(Written instruction) Report every line below that holds the word "script".

======

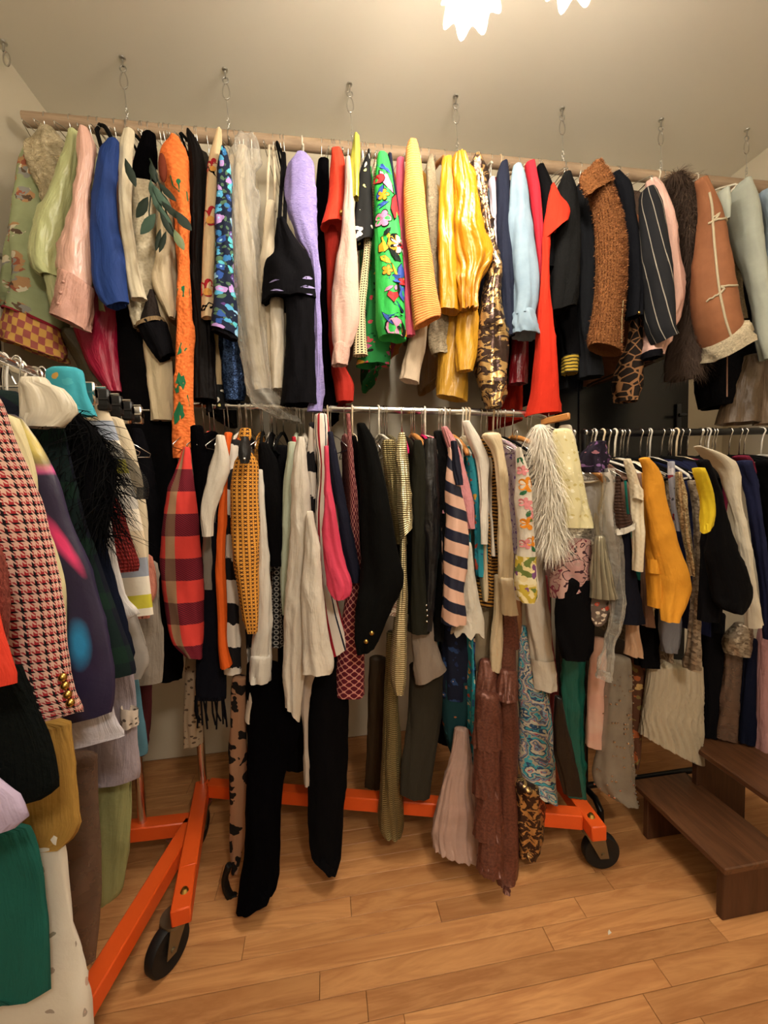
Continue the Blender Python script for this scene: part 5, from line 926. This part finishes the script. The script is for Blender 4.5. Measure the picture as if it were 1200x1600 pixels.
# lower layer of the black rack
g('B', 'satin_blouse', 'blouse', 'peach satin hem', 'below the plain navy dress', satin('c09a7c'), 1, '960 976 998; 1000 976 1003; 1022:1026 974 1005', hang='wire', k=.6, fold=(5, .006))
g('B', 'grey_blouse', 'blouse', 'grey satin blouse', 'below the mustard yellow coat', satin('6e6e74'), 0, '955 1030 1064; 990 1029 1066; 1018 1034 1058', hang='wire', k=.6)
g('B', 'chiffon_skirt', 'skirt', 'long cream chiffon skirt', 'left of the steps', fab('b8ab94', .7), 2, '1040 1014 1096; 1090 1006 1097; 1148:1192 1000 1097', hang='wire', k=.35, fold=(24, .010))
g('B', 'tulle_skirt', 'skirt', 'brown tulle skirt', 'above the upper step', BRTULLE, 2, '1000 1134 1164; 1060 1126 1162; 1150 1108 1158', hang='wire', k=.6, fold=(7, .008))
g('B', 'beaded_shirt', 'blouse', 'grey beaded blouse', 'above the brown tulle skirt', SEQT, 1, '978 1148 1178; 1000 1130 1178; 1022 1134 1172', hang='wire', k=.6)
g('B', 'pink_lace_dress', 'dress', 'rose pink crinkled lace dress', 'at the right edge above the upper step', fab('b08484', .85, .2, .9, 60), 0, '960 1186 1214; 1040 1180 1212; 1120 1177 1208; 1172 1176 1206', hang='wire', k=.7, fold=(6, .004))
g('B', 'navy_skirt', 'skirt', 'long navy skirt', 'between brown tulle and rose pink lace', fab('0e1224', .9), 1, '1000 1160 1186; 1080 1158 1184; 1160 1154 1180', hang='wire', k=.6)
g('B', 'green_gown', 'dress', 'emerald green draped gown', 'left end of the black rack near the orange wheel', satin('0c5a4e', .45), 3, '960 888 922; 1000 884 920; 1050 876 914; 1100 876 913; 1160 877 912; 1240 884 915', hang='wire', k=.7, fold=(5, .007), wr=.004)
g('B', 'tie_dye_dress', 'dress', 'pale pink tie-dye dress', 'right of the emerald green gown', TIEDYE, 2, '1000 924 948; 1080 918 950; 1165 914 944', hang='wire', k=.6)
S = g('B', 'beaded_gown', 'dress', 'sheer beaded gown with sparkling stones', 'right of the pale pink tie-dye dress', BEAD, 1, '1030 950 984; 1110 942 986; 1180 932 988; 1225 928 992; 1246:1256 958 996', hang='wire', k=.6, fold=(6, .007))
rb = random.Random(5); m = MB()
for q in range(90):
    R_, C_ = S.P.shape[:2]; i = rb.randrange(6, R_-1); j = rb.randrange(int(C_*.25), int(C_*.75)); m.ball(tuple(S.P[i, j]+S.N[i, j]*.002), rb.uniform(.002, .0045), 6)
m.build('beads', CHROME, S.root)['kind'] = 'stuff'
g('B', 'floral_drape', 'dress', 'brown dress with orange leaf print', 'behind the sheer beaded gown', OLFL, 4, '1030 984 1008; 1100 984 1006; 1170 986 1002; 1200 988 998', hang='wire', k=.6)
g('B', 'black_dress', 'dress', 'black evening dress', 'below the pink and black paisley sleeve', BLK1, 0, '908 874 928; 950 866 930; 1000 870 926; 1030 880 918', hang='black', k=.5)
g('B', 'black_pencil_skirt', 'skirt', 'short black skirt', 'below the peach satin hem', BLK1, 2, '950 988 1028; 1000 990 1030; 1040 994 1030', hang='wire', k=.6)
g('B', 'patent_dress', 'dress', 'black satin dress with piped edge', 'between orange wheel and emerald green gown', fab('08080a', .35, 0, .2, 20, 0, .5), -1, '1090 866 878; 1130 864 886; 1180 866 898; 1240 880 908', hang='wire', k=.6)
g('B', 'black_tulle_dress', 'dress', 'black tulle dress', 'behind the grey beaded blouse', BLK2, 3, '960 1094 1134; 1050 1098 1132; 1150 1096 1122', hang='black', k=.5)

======

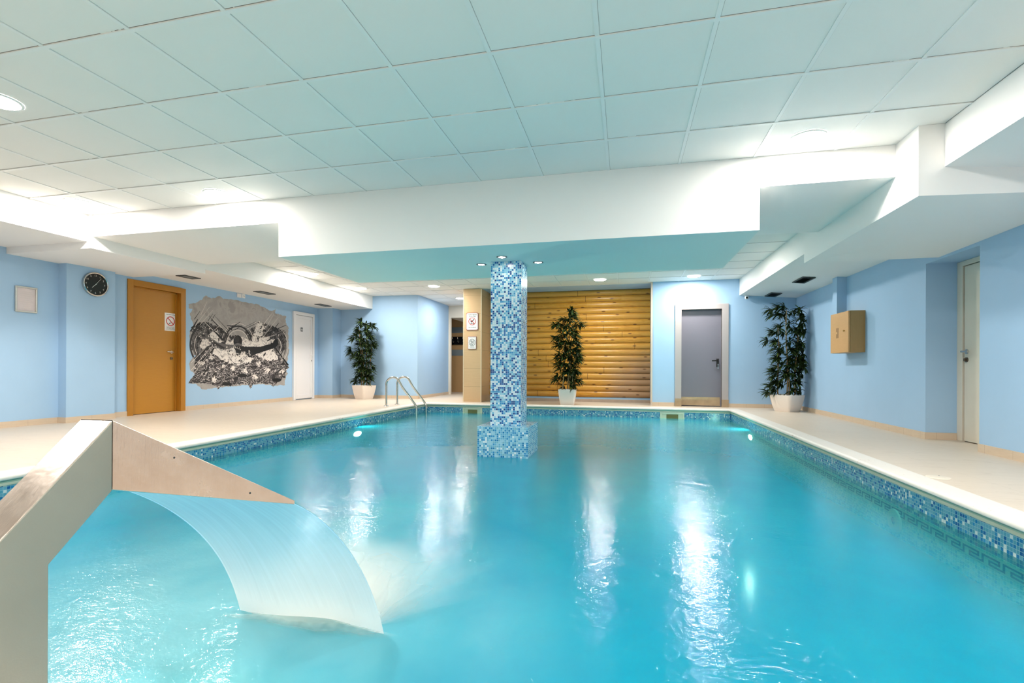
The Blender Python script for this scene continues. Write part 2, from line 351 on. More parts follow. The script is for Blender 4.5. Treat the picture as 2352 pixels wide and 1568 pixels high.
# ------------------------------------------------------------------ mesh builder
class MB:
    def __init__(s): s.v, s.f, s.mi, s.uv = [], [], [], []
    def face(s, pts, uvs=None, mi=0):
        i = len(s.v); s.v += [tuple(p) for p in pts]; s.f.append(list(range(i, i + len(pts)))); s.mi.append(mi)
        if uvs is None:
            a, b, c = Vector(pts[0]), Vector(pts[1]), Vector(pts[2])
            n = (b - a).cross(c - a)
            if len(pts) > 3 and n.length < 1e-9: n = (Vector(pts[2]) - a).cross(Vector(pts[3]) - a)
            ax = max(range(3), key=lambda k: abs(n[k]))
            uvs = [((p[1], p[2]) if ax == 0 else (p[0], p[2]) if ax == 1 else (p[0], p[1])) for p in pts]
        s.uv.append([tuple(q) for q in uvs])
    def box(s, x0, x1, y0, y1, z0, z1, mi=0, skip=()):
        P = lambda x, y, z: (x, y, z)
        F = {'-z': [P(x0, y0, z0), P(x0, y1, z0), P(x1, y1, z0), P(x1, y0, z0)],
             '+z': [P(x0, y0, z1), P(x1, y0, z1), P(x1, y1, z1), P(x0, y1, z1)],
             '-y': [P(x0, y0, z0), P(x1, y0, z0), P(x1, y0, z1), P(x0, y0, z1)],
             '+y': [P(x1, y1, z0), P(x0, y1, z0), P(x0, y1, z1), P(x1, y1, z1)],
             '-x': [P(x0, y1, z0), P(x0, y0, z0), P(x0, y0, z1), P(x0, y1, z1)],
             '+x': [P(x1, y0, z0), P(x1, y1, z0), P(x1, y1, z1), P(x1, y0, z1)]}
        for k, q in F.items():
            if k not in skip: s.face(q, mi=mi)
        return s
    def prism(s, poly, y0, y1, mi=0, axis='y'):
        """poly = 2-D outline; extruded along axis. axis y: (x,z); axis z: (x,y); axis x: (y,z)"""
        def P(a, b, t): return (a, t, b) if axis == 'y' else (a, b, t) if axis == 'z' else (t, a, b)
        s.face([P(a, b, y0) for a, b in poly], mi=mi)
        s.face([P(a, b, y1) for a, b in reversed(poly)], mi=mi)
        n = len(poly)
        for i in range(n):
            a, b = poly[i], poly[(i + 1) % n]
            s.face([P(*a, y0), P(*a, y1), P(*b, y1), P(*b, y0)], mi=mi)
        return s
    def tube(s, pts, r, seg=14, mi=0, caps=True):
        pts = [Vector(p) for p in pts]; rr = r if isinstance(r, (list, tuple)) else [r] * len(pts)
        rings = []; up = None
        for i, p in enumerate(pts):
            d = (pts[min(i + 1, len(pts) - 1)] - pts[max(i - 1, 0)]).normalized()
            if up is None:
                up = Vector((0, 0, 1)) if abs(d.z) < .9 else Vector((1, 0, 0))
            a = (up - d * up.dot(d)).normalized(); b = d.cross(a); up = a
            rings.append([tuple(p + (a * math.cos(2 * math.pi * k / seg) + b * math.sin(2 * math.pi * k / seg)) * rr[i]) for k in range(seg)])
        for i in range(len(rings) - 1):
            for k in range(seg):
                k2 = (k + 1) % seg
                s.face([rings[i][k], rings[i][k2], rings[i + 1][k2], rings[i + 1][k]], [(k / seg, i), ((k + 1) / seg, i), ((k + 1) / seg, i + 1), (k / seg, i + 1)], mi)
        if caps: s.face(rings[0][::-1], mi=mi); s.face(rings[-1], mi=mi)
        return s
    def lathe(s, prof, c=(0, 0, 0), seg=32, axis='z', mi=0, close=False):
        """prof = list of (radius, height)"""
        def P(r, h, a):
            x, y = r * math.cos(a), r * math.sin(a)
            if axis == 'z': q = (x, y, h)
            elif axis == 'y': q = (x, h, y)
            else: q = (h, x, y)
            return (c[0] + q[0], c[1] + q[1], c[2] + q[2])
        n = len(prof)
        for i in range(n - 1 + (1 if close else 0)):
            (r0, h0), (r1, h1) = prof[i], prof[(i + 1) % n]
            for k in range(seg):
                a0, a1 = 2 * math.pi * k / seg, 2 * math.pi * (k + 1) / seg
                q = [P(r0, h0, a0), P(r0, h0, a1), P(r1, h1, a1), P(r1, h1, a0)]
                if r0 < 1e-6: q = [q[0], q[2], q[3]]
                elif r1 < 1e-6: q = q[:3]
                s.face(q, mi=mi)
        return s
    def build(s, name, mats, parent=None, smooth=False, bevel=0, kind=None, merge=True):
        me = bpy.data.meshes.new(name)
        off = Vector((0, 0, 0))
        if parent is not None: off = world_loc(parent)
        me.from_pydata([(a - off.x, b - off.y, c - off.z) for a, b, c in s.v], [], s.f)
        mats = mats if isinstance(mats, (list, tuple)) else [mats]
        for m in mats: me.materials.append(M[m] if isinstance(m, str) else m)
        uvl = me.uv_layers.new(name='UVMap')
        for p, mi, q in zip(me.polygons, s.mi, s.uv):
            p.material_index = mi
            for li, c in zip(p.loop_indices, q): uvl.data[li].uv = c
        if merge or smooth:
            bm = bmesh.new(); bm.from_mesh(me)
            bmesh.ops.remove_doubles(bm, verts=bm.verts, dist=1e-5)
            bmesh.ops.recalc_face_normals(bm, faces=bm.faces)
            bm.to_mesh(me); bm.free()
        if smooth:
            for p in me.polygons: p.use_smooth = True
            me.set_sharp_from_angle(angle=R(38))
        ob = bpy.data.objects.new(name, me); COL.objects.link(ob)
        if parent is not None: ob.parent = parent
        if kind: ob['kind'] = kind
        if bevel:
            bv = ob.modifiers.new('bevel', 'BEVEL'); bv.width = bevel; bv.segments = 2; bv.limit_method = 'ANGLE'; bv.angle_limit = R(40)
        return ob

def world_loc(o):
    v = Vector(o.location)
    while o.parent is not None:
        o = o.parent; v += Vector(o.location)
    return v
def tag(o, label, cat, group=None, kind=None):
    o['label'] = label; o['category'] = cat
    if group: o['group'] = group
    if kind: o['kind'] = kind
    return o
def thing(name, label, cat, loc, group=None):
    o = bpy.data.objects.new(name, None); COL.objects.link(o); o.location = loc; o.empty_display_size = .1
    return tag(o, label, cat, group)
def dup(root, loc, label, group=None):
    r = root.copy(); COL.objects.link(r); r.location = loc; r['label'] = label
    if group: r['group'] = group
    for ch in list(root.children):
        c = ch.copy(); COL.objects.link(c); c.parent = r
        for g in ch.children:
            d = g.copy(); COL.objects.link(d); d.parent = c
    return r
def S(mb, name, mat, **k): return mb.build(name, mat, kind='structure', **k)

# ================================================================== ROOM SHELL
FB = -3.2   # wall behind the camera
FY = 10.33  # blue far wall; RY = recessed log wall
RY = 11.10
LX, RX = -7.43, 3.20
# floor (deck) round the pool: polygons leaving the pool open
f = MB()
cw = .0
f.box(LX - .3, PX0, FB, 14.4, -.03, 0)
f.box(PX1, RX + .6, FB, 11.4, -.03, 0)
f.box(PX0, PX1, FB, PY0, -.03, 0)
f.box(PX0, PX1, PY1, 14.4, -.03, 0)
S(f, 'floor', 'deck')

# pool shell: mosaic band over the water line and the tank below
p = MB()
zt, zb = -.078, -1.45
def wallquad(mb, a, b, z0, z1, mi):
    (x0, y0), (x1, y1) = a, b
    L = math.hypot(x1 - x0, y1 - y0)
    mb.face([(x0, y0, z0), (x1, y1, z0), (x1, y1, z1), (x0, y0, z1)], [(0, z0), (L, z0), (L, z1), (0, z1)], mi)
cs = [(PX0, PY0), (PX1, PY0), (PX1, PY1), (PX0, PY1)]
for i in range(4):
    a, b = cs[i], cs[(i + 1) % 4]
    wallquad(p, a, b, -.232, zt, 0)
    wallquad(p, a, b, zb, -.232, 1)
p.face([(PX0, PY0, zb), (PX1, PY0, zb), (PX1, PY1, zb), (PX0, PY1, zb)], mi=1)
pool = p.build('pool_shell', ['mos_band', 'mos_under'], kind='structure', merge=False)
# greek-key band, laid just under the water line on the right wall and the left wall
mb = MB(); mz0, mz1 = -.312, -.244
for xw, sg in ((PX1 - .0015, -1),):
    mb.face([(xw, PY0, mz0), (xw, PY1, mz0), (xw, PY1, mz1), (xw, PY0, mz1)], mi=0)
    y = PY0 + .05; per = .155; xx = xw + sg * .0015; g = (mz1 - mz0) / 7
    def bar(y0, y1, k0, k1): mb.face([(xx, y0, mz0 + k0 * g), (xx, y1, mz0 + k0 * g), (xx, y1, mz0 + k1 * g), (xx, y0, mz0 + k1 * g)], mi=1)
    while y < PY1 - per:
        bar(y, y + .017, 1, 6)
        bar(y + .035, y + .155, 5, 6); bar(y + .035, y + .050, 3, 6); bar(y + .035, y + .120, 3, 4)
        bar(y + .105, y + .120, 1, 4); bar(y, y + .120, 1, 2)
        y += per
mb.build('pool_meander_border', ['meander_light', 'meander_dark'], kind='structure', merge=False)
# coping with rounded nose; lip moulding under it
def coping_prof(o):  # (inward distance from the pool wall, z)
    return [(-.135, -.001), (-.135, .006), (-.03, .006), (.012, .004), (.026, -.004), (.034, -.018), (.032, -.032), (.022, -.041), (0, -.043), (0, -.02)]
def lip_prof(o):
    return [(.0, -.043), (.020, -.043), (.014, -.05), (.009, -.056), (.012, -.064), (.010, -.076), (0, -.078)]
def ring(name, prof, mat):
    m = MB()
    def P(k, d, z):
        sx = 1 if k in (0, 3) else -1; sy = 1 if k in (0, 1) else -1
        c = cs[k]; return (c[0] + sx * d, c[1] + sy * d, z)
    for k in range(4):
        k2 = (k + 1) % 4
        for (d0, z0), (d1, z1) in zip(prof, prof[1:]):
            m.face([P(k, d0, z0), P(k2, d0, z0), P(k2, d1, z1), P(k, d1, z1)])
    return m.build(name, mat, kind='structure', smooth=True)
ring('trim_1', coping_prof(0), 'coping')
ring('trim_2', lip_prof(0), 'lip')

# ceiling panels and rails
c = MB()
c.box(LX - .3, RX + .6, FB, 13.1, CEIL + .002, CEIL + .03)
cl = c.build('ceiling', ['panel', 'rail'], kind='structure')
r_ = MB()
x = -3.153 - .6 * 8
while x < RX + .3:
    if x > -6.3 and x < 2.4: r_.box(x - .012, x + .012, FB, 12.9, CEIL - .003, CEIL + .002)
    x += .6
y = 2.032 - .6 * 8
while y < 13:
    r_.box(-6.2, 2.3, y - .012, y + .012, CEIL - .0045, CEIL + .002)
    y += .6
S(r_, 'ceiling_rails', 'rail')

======

(Solution for this task)
Continue the Blender Python script for this scene: part 5, from line 926. This part finishes the script. The script is for Blender 4.5. Measure the picture as if it were 1200x1600 pixels.
The Blender Python script for this scene continues. Write part 2, from line 351 on. More parts follow. The script is for Blender 4.5. Treat the picture as 2352 pixels wide and 1568 pixels high.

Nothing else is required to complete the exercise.